10. Définir nos intérêts individuels, corporatistes ou communautaires de manière à ce qu’ils se réalisent en s’inféodant à un objectif collectif qui leur est supérieur, la construction d’un Etat-nation, celui-ci pouvant avoir plusieurs formes.

11. Soyez convaincus et conscients du fait que personne n’incarne le mal absolu de façon définitive ou le bien absolu de façon définitive. Vous êtes tous et toutes des expériences sociales, économiques et politiques différentes. Ces expériences différentes offrent aux Cameroun un questionnement profond sur lui-même s’il veut continuer à exister comme société.

12. Ayez la responsabilité comme éthique, la responsabilité comme méthode, la responsabilité comme aiguillon vers les résolutions finales, et la responsabilité comme question que cette crise pose à chacun d’entre vous.

13. Les multiples conflits et crises qui trament le Cameroun et innervent les arcanes névralgiques de sa société, sont des projecteurs que le temps a choisis pour éclairer ce pays d’un nouveau jour. Profitez de cet éclairage pour mener le pays à bon port en évitant les récifs qui se dressent sur sa route.

14. N’oubliez pas qu’un pouvoir qui recule en tant que pouvoir perd le pouvoir mais qu’il perd toute sa légitimité et le peuple sur qui il doit s’exercer s’il ne pense qu’à ne pas reculer.

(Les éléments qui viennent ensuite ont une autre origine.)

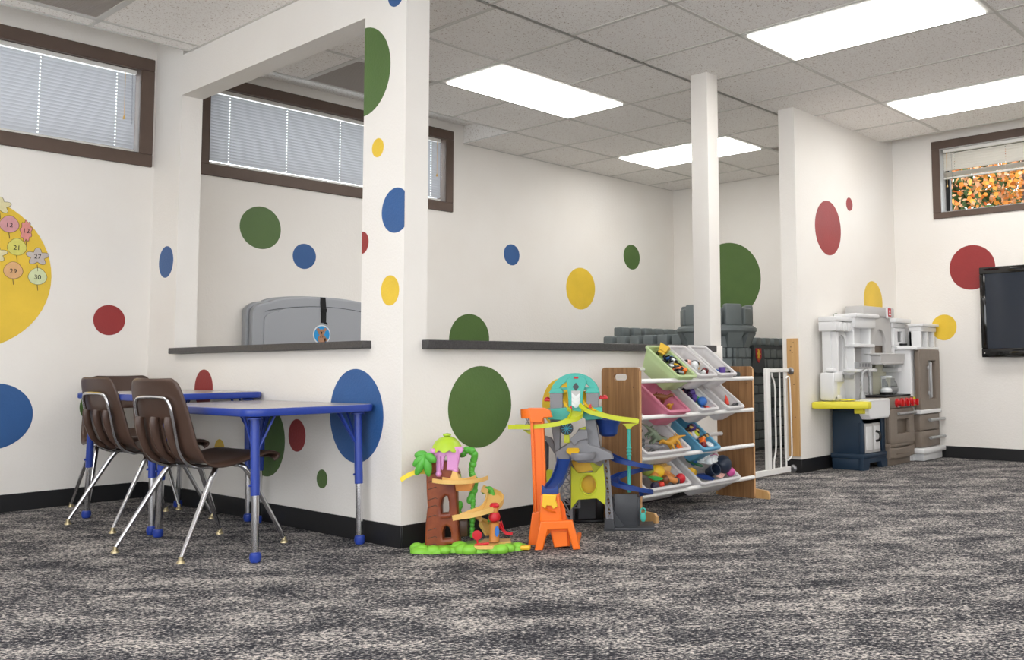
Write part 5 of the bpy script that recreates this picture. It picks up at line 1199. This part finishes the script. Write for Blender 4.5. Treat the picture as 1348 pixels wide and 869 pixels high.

15. Un pouvoir qui a le soutien de son peuple a plus de force d’action que celui que ledit peuple vomit de toute sa force.

16. Avoir raison tout seul en politique revient à avoir tort même si tout le monde voit faux et vous juste.

17. Un dialogue inclusif est toujours aussi un dialogue exclusif car inclure c’est exclure ceux qui ne sont pas ouverts au dialogue, ceux qui sont extrémistes, c’est exclure certains points de vue sans compromis, c’est exclure certaines stratégies sans issues.

18. Le respect de la mémoire historique du Cameroun libre est obligatoire. Quelle mémoire défendons-nous ? Celle de la France coloniale, celle de l’Angleterre coloniale ? Ou celle d’Um Nyobè libérateur du Cameroun, protecteur de son unité et panafricaniste ?

19. Se respecter les uns les autres en ayant présent à l’esprit la différence dirimante de votre co-temporalité vécu sous le Renouveau National : les membres du pouvoir vivent leur nirvana sur terre lorsque les « outsiders » sont au centre des feux de leur purgatoire. C’est à ceux qui son pouvoir de prouver le contraire ou de changer le ressenti des autres qui, si rien de concret n’est fait, ne changeront pas de position et garderont le même ressenti. Les angoisses réciproques des uns et des autres doivent faire le lit d’un pouvoir au service de tous.

20. La problématique de l’alternance au pouvoir ne doit pas être taboue. N’oubliez pas que la cause majeure du problème camerounais est une longévité au pouvoir qui ôte à celui-ci toute crédibilité au sein de la masse dont la situation n’a pas changé d’un iota. Une parole vielle de 35 ans de règne n’est plus crédible aux yeux de tous, notamment de ceux qui ont vu leur situation ne pas changer ou même se dégrader. Cela est humain, soyez aussi humains en sacrifiant le règne à vie d’un petit groupe au choix du bonheur de tout un peuple.